Local populations understand their communities best. They’re familiar both with points of pride and with areas that could be improved. But determining the nature of those improvements from best practices, as well as achieving community consensus on implementation, can present a different set of challenges.

Jerry Shannon, associate professor of geography in the Franklin College of Arts & Sciences, worked with a team of researchers to introduce a citizen science approach in 11 communities across Georgia, from Rockmart to Monroe to Millen. This work combines local knowledge with emerging digital technologies to bolster community-driven efforts in multiple communities in rural Georgia. His research was detailed in a paper, “‘Really Knowing’ the Community: Citizen Science, VGI and Community Housing Assessments” published in December in the Journal of Planning Education and Research.
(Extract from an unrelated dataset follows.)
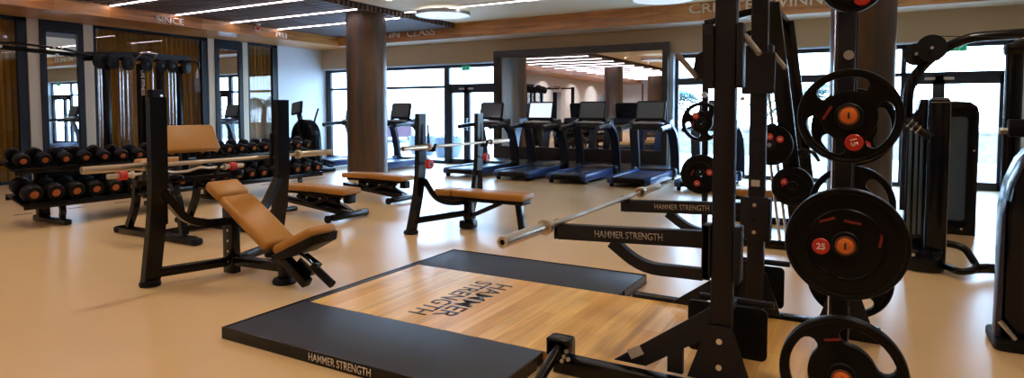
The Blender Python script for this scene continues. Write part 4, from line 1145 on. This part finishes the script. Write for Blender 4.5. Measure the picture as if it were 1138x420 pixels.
TM = [(-7.38, 'treadmill standing in front of the glass doors, left of the wall mirror'), (-11.55, 'treadmill half hidden left of the round column'), (-10.02, 'treadmill right behind the round column by the left window'),
      (-6.12, 'treadmill with the brightest screen, at the left part of the wall mirror'), (-4.92, 'treadmill standing before the middle of the wall mirror'), (-3.68, 'treadmill at the right end of the wall mirror'),
      (-2.44, 'treadmill right of the wall mirror, mostly hidden behind the power rack')]
proto = None
for k, (x, lab) in enumerate(TM):
    tm = make_treadmill() if proto is None else dup(proto)
    proto = proto or tm
    tm.location = (x, 10.76, 0)
    tm['label'] = lab
    tm['group'] = 'treadmills along the window wall'
    if k == 3:
        for c in kids(tm):
            for g in kids(c):
                if g.name.startswith('screen'):
                    g.data = g.data.copy()
                    g.data.materials[0] = M['screenon']

# ---- cross trainer by the white wall
o = (-12.3, 11.1, 0)
t = thing('cross_trainer', 'dark cross trainer with small tilted screen against the white left wall', 'exercise machine', o)
obj('flywheel_cover', MB(o).lathe([(0, -0.13), (0.34, -0.13), (0.40, -0.08), (0.40, 0.08), (0.34, 0.13), (0, 0.13)], 40, T((-12.3, 11.1, 0.80)) @ RX(PI / 2)), 'shroud', t)
obj('body', MB(o).prism([(-0.40, 0.08), (0.45, 0.08), (0.40, 0.8), (-0.40, 0.8)], 0.22, T((-12.3, 11.21, 0)) @ RX(PI / 2), bev=0.03), 'shroud', t)
obj('base', MB(o).span((-12.8, 10.85, 0), (-11.6, 11.35, 0.09), bev=0.03), 'matte', t)
obj('mast', MB(o).beam((-12.45, 11.1, 1.1), (-12.52, 11.1, 1.36), 0.08, 0.08), 'matte', t)
obj('console', MB(o).box((-12.52, 11.05, 1.46), (0.34, 0.06, 0.30), RY(R(-10)) @ RX(R(-14)), 0.02), 'matte', t)
obj('screen', MB(o).box((-12.52, 11.016, 1.465), (0.28, 0.006, 0.23), RY(R(-10)) @ RX(R(-14)), 0.002), 'screen', t)
for s in (-1, 1):
    obj('arm_lever', MB(o).tube([(-12.2, 11.1 + s * 0.2, 0.6), (-12.3, 11.1 + s * 0.24, 1.1), (-12.15, 11.1 + s * 0.25, 1.45)], 0.022, 10, 0.15), 'matte', t)
    obj('pedal_arm', MB(o).beam((-12.1, 11.1 + s * 0.2, 0.28), (-11.6, 11.1 + s * 0.2, 0.2), 0.06, 0.06), 'matte', t)

t.location = (-11.28, 10.2, 0)

# ---- guided-bar machine behind the power rack
o = (-0.9, 7.4, 0)
t = thing('smith_machine', 'guided-bar smith machine with tilted beams and chrome rods behind the power rack', 'smith machine', o)
SM_N, SM_F = 6.7, 8.15
for y, s in ((SM_N, -1), (SM_F, 1)):
    obj('tilted_beam', MB(o).beam((-0.825, y, 2.46), (-0.515, y, 0.1), 0.08, 0.155, (1, 0, 0), bev=0.02), 'black', t)
    obj('front_post', MB(o).beam((-1.44, y, 0.08), (-1.46, y, 2.30), 0.06, 0.06, (1, 0, 0), bev=0.01), 'black', t)
    obj('top_rail', MB(o).beam((-1.47, y, 2.30), (-0.83, y, 2.42), 0.06, 0.07, bev=0.01), 'black', t)
    obj('base_rail', MB(o).beam((-1.55, y, 0.045), (-0.30, y, 0.045), 0.10, 0.088, bev=0.02), 'black', t)
    for dx in (0.0, 0.065): obj('guide_rod', MB(o).cyl((-1.005 + dx, y, 2.36), (-0.70 + dx, y, 0.08), 0.015, 12), 'chrome', t)
    obj('carriage', MB(o).box((-0.80, y, 1.06), (0.16, 0.09, 0.16), RY(R(-7.5)), 0.015), 'black', t)
    for x, z in ((-1.455, 1.276), (-1.455, 0.735), (-0.585, 0.66)):
        obj('plate_peg', MB(o).cyl((x, y + s * 0.03, z), (x, y + s * 0.22, z), 0.021, 14), 'black', t)
    for z in (0.55, 0.9, 1.25, 1.6, 1.95):
        k_ = (z - 0.1) / 2.36
        obj('stop_pin', MB(o).cyl((-0.515 - 0.31 * k_ - 0.09, y - 0.01, z), (-0.515 - 0.31 * k_ - 0.16, y - 0.01, z), 0.012, 8), 'black', t)
obj('rear_crossmember', MB(o).beam((-0.47, SM_N + 0.05, 0.045), (-0.47, SM_F - 0.05, 0.045), 0.08, 0.08, bev=0.015), 'black', t)
obj('top_crossmember', MB(o).beam((-0.83, SM_N, 2.44), (-0.83, SM_F, 2.44), 0.07, 0.08, bev=0.015), 'black', t)
obj('guided_bar', MB(o).cyl((-0.78, SM_N - 0.32, 1.06), (-0.78, SM_F + 0.32, 1.06), 0.021, 16), 'chrome', t)
obj('lever', MB(o).tube([(-0.5, SM_N - 0.06, 0.98), (-0.42, SM_N - 0.06, 1.0), (-0.36, SM_N - 0.06, 0.9)], 0.018, 10, 0.04), 'black', t)
obj('grip_ball', MB(o).ell((-0.50, SM_N - 0.07, 0.975), (0.1, 0.08, 0.1)), 'matte', t)
GS = 'plates on the guided-bar machine'
plate(-1.455, SM_N - 0.14, 1.272, 0.205, 'black slotted plate on the upper front peg of the smith machine', 0.4, '10', 0.045, holes=(200, 320, 80), badges=((110, 0.42),), group=GS)
plate(-1.455, SM_N - 0.14, 0.731, 0.205, 'black plate on the lower front peg of the smith machine', 0.0, '20', 0.045, holes=(), ring=0.6, badges=((15, 0.45), (250, 0.5)), group=GS)
plate(-0.78, SM_N - 0.18, 1.056, 0.20, 'black plate loaded on the near end of the smith machine bar', 0.0, '10', 0.045, holes=(), ring=0.85, badges=((100, 0.4), (35, 0.5)), group=GS)
plate(-0.585, SM_N - 0.14, 0.656, 0.19, 'black plate on the low rear peg of the smith machine', 0.0, '10', 0.045, holes=(), ring=0.6, badges=((150, 0.45),), group=GS)
o = (-0.75, 7.45, 0)
t = thing('flat_bench', 'tan flat bench standing inside the smith machine behind the power rack', 'weight bench', o)
obj('bench_pad', MB(o).box((-0.95, 7.45, 0.47), (1.2, 0.30, 0.075), None, 0.022, 3), 'tan', t)
obj('pad_frame', MB(o).span((-1.45, 7.38, 0.38), (-0.42, 7.52, 0.432), bev=0.008), 'black', t)
for x in (-1.35, -0.6):
    l = obj('leg', MB(o).beam((x, 7.45, 0.06), (x, 7.45, 0.39), 0.08, 0.07), 'black', t)
    obj('foot', MB(o).box((x, 7.45, 0.03), (0.09, 0.5, 0.058), bev=0.02), 'black', l)

# ---- lat machine on the right
o = (0.6, 6.6, 0)
t = thing('lat_pulldown_machine', 'tall lat pulldown machine with navy shrouded tower and overhead boom at right', 'cable machine', o)
obj('tower_shroud', MB(o).span((0.49, 6.36, 0.05), (0.635, 6.62, 1.50), bev=0.025), 'shroud', t)
obj('side_panel', MB(o).prism([(0.335, 0.05), (0.488, 0.05), (0.488, 1.49), (0.43, 1.49), (0.415, 1.40), (0.335, 1.30)], 0.24, T((0, 6.72, 0)) @ RX(PI / 2), bev=0.012), 'shroud', t)
for x in (0.365, 0.41, 0.45): obj('panel_strip', MB(o).span((x - 0.012, 6.472, 0.3), (x + 0.012, 6.479, 1.24), bev=0.002), 'shroudg', t)
obj('edge_strip', MB(o).span((0.6355, 6.37, 0.08), (0.641, 6.40, 1.47)), 'silver', t, smooth=False)
for z in (1.455, 1.48): obj('cap_groove', MB(o).span((0.50, 6.352, z), (0.625, 6.359, z + 0.008)), 'silver', t, smooth=False)
obj('foot_cover', MB(o).prism(rrect(0.30, 0.34, 0.12, 8, (0.49, 6.47)), 0.20, None, bev=0.03), 'shroud', t)
obj('bolt', MB(o).cyl((0.40, 6.30, 0.15), (0.40, 6.292, 0.15), 0.014, 12), 'bolt', t)
obj('boom', MB(o).tube([(0.34, 6.55, 0.5), (0.34, 6.55, 1.62), (0.48, 6.55, 1.84), (0.72, 6.55, 2.01), (1.6, 6.55, 2.04)], 0.042, 14, 0.16), 'black', t)
for x, z, r_ in ((0.385, 1.88, 0.095), (0.495, 1.925, 0.115)):
    pu = obj('pulley', MB(o).lathe([(0, -0.02), (r_, -0.02), (r_, -0.012), (r_ - 0.012, 0), (r_, 0.012), (r_, 0.02), (0, 0.02)], 32, T((x, 6.46 if r_ > 0.1 else 6.50, z)) @ RX(PI / 2)), 'matte', t)
    obj('axle', MB(o).cyl((x, 6.40, z), (x, 6.54, z), 0.012, 12), 'bolt', pu)
obj('cable', MB(o).tube([(0.50, 6.47, 2.03), (1.1, 6.47, 1.985), (1.62, 6.47, 1.98)], 0.004, 6), 'matte', t)
obj('cable', MB(o).tube([(0.50, 6.45, 1.815), (1.1, 6.45, 1.90), (1.62, 6.45, 1.91)], 0.004, 6), 'matte', t)
for x in (0.36, 0.40): obj('cable', MB(o).cyl((x, 6.50, 1.80), (x, 6.50, 1.30), 0.004, 6), 'matte', t)
g = obj('swing_arm', MB(o).tube([(0.33, 6.40, 1.30), (0.42, 6.30, 1.22), (0.50, 6.30, 1.16)], 0.032, 12, 0.05), 'matte', t)
for k in range(3): obj('arm_collar', MB(o).lathe([(0.033, -0.006), (0.041, -0.006), (0.041, 0.006), (0.033, 0.006)], 18, T((0.35 + k * 0.03, 6.375 - k * 0.03, 1.282 - k * 0.026)) @ RY(R(125)), closed=True), 'silver', g)
obj('frame_loop', MB(o).tube([(0.64, 6.45, 0.05), (0.72, 6.2, 0.06), (0.86, 6.3, 0.08), (0.78, 6.5, 0.22), (0.64, 6.5, 0.24)], 0.03, 10, 0.08), 'black', t)
obj('floor_rail', MB(o).tube([(0.84, 6.33, 0.08), (0.95, 6.45, 0.07), (1.6, 6.5, 0.06)], 0.042, 10, 0.1), 'black', t)
obj('boom_post', MB(o).span((1.56, 6.5, 0.0), (1.66, 6.6, 2.08), bev=0.01), 'black', t)
obj('seat_pad', MB(o).box((1.40, 6.55, 0.5), (0.36, 0.34, 0.07), None, 0.025, 3), 'tan', t)
obj('seat_post', MB(o).beam((1.42, 6.55, 0.05), (1.42, 6.55, 0.47), 0.07, 0.07), 'black', t)

# ---- second shrouded tower behind it
o = (0.9, 8.6, 0)
t = thing('weight_stack_tower', 'dark shrouded weight tower with rounded top behind the lat machine', 'exercise machine', o)
obj('shell', MB(o).prism([(0.70, 0.0), (1.11, 0.0), (1.11, 1.36), (1.09, 1.44), (1.02, 1.49), (0.79, 1.50), (0.72, 1.46), (0.70, 1.38)], 0.34, T((0, 8.80, 0)) @ RX(PI / 2), [rrect(0.22, 1.16, 0.03, c=(0.90, 0.74))], bev=0.012), 'shroud', t)
obj('front_panel', MB(o).span((0.775, 8.50, 0.15), (1.025, 8.52, 1.34)), 'shroudg', t, smooth=False)
obj('selector_pin', MB(o).ell((1.07, 8.45, 0.95), (0.02, 0.02, 0.02)), 'bolt', t)
for x in (0.82, 0.98): obj('bolt', MB(o).cyl((x, 8.46, 0.07), (x, 8.452, 0.07), 0.012, 10), 'bolt', t)

# ---- machine cut by the right picture edge
o = (0.95, 4.6, 0)
t = thing('selector_machine', 'black selector machine with rounded shroud cut by the right picture edge', 'exercise machine', o)
obj('shroud', MB(o).prism([(0.737, 0.03), (1.25, 0.03), (1.25, 1.34), (1.02, 1.31), (0.90, 1.23), (0.81, 1.10), (0.76, 0.96), (0.737, 0.80)], 0.34, T((0, 4.86, 0)) @ RX(PI / 2), bev=0.03), 'shroud', t)
obj('edge_strip', MB(o).prism([(0.700, 0.06), (0.733, 0.04), (0.733, 0.86), (0.715, 0.78)], 0.10, T((0, 4.62, 0)) @ RX(PI / 2), bev=0.008), 'shroudp', t)
obj('foot', MB(o).prism(rrect(0.22, 0.36, 0.05, 5, (0.80, 4.62)), 0.06, None, bev=0.015), 'matte', t)
obj('foot_bracket', MB(o).tube([(0.72, 4.50, 0.16), (0.77, 4.48, 0.10), (0.79, 4.48, 0.07)], 0.014, 8, 0.03), 'silver', t)
obj('mast', MB(o).tube([(0.88, 5.35, 0.0), (0.88, 5.35, 1.80)], 0.05, 14), 'black', t)
obj('lever', MB(o).tube([(0.83, 5.33, 1.80), (0.90, 5.33, 1.84), (1.30, 5.33, 1.98)], 0.028, 12, 0.05), 'black', t)
obj('clamp', MB(o).box((0.88, 5.35, 1.80), (0.12, 0.12, 0.08), bev=0.02), 'black', t)
obj('head_block', MB(o).box((0.90, 5.30, 1.27), (0.11, 0.12, 0.12), bev=0.015), 'matte', t)
obj('knob', MB(o).cyl((0.845, 5.28, 1.25), (0.80, 5.28, 1.25), 0.022, 14), 'silver', t)
obj('link', MB(o).tube([(0.94, 5.30, 1.33), (1.0, 5.30, 1.34), (1.02, 5.30, 1.22)], 0.016, 10, 0.04), 'black', t)
obj('base_rail', MB(o).beam((0.88, 4.8, 0.05), (0.88, 5.4, 0.05), 0.09, 0.08), 'black', t)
Shannon worked with the Georgia Initiative for Community Housing, managed out of the College of Family and Consumer Sciences (FACS), to create tools for communities to evaluate and launch plans to address their housing needs and revitalization. This citizen science effort resulted in a more diverse and inclusive body of data that incorporated local perspectives.

“Through this project, we hope to further support and extend these community-driven efforts to assure affordable, quality housing,” said Shannon. “Rural communities don’t have the resources internally to do this work themselves. We provide training and tools to these communities.”

As part of their participation in the GICH program, each Georgia community assembled a housing team consisting of elected officials, members of community organizations and housing professionals such as real estate agents. The team recruited volunteers from student groups and religious organizations to conduct so-called “windshield surveys,” where participants work from their vehicle or walk the neighborhoods.

“We’re never on people’s actual properties, but people still want to come out and find out what we’re doing. You end up having conversations with them,” Shannon said. “This is where it’s really helpful to have people from city government or locals doing the surveys; they can easily connect with the community to ease anxieties and explain the purpose.

“The goal is to build a connection,” Shannon said. “Normally when you start talking about property redevelopment, people get worried that it’s going to be antagonistic, that ‘the city is going to fine me or make me spend money to repair something.’ We want them to know we’re there to help them.”